Surrey v Leicestershire: Royal London One-Day Cup preview - Kia Oval Skip to main content

When Leicestershire arrive at Guildford on Tuesday, it will be only the county’s second List A encounter at Woodbridge Road, coming half a century after the first. Richard Spiller looks back at the first meeting on August 20 1972.

Limited overs cricket came late to Guildford. The town has claimed a place in history for being where the game was first officially noted – court proceedings in 1598 referring to a match from around 50 years earlier – and the first-class breakthrough took place in 1938 when Hampshire visited.

The inaugural one-day competition, the Gillette Cup, started in 1963 and limited overs cricket in England broadened six years later with what was initially called the John Player’s County League (which became known as the JPL), which took place on Sundays with 40 overs per side. Woodbridge Road’s first taste of the JPL came in 1970, Gloucestershire winning by eight wickets while Hampshire were beaten 12 months later by 21 runs.

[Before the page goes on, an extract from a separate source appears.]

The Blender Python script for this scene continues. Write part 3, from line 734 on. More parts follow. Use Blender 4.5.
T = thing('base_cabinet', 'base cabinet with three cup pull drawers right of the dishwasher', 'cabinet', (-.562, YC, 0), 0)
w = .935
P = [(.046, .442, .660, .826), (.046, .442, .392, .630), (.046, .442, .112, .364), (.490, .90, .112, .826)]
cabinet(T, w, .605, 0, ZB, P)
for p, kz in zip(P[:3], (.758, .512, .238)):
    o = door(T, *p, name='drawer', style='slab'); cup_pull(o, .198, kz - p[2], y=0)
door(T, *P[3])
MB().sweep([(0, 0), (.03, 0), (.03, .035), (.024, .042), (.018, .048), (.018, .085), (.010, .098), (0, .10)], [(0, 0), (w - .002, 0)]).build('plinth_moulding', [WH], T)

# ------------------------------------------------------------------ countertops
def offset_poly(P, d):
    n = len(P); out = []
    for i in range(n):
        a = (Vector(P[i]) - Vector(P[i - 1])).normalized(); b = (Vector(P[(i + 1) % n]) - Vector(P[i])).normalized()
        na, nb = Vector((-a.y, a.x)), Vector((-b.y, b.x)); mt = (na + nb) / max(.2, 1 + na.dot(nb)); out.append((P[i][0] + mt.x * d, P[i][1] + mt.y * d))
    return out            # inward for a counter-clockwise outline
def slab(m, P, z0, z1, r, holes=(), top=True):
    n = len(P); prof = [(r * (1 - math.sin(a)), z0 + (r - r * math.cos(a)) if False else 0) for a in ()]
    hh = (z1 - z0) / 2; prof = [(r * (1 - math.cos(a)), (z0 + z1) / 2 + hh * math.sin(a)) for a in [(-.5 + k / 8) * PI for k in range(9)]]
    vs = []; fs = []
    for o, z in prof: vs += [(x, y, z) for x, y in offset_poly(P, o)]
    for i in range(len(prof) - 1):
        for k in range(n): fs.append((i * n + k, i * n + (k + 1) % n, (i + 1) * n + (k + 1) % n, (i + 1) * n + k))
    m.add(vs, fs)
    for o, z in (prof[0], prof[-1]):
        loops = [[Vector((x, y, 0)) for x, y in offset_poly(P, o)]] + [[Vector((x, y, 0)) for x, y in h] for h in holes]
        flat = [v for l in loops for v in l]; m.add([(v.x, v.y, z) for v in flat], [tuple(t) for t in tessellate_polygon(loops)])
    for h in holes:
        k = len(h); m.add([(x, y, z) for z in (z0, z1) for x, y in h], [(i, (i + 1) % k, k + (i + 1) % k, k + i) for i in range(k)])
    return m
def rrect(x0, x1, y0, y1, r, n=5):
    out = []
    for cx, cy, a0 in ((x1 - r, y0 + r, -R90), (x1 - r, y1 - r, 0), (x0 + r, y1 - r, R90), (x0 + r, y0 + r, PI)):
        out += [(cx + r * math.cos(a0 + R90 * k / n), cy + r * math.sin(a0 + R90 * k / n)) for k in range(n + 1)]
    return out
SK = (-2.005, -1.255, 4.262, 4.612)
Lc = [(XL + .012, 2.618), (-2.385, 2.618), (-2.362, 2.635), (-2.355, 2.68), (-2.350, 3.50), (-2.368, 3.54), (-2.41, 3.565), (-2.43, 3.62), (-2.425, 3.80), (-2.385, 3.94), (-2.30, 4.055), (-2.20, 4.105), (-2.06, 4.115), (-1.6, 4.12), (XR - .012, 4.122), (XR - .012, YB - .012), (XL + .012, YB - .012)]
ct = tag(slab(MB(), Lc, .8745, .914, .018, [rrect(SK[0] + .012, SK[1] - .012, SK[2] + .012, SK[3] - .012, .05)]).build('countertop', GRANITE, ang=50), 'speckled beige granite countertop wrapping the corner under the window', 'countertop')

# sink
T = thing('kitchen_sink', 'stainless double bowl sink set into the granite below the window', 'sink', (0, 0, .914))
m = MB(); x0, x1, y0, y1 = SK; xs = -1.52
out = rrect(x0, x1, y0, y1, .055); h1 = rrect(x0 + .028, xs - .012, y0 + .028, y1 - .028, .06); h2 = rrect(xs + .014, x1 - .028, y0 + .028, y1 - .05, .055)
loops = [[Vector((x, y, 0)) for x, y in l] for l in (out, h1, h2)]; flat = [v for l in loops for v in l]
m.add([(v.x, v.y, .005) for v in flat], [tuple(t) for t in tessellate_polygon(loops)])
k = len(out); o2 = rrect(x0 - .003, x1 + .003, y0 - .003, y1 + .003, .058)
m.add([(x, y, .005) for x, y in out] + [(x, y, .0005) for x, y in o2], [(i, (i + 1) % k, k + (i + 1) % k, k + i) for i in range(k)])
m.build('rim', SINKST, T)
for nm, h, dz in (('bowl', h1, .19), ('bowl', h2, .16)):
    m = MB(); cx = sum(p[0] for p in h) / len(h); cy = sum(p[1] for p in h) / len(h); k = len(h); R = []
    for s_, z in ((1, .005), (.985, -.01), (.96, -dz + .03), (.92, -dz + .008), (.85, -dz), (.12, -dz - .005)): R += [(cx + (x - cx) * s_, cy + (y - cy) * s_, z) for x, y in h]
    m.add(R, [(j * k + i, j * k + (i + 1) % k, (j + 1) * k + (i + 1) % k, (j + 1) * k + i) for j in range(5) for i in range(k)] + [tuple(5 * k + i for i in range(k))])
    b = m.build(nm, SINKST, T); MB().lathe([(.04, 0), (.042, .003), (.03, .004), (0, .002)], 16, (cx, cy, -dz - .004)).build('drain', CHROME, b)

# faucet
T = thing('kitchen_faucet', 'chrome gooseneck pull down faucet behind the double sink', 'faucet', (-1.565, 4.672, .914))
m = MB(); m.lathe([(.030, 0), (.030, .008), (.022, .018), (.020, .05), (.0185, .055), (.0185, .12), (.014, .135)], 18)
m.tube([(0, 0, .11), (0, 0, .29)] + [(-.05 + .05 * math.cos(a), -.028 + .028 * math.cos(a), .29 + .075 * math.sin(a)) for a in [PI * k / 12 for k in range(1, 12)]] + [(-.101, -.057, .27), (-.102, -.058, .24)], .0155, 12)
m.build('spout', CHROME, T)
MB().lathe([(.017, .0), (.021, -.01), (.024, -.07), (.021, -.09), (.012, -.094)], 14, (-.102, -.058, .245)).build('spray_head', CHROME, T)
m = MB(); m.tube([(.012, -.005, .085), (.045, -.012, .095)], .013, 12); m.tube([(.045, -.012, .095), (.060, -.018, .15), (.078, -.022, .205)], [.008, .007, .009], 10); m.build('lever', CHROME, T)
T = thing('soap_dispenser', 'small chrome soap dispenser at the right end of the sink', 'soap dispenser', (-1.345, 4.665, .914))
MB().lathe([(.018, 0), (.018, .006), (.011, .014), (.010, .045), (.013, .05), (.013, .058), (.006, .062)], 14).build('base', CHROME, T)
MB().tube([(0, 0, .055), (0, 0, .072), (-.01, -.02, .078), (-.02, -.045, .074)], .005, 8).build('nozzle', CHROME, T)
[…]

Surrey had finished fifth in the first year of the new league but were patchy after that, their energies directed more on the County Championship, Micky Stewart leading the way to the first title since the glorious 1950s by the slimmest of margins in 1971.

There was no doubting Leicestershire’s growing proficiency in one-day cricket, honed by skipper Ray Illingworth alongside his responsibilities as England captain.

He had led them to victory in the first-ever Benson & Hedges Cup earlier in the 1972 season, beating his native county Yorkshire at Lord’s to earn the Grace Road club’s maiden trophy.

Now they were aiming for a double, where they had finished fourth the previous summer.

They were in a four-way fight for the title with Kent, Essex and Yorkshire, with Surrey looking on from mid-table.

The clash at Guildford came in late August, with just two rounds to follow, but the Foxes were without Illingworth, who had sprained his right ankle earlier that week while playing for England at The Oval in their defeat over six days to Australia, having already retained the Ashes.

Stewart, whose career was in its final month, saw his acting opposite number Roger Tolchard call incorrectly, so chose to bat first, hitting 40 out of an opening partnership with John Edrich, who had also been on Test duty and made 53. But the only other batsman to make much progress was Younis Ahmed, whose 35 included hitting a six out of the ground, despite the late intervention of hard-hitting Pakistan captain Intikhab Alam (18)

Leicestershire’s experienced new ball pair Graham McKenzie (1-25) and Ken Higgs (2-23) had the greatest success. Some bowlers disliked the JPL rule which restricted run-ups to 15 yards, designed in order to speed up over-rates, but most adjusted and on this day Geoff Arnold and Robin Jackman made life particularly difficult for the visitors.

Jackman bowled Barry Dudleston for five but they had to wait until the score had reached 97 for the next breakthrough, when off-spinner Pat Pocock removed Mick Norman for 32 courtesy of a catch from Stewart.

It was wicketkeeper Tolchard, whose batting earned him four Test caps, who was proving the key as he hit 83 but he could gain little support down the order. Jackman returned to remove him as he claimed 2-12 from eight overs, Arnold’s 1-20 and Pocock’s 2-36 also holding back the chase.

But Graham Roope’s eight wicketless overs cost him 47 and Stewart Storey, despite removing John Steele (11) late on, could not prevent Leicestershire getting home by four wickets with one ball to spare.

That victory was not enough to help them to the title, though, finishing in second place as Kent topped them by a point. Surrey took 10th position.

It’s not just half a century which will separate that encounter with its successor. Royal London matches are 10 overs longer, involving powerplays and fielding circles, bowlers now using a white ball and allowed to run as far as they like. Everyone wears coloured kit.

It may be the same game but not possibly would not be recognised by those involved in the early days of one day cricket.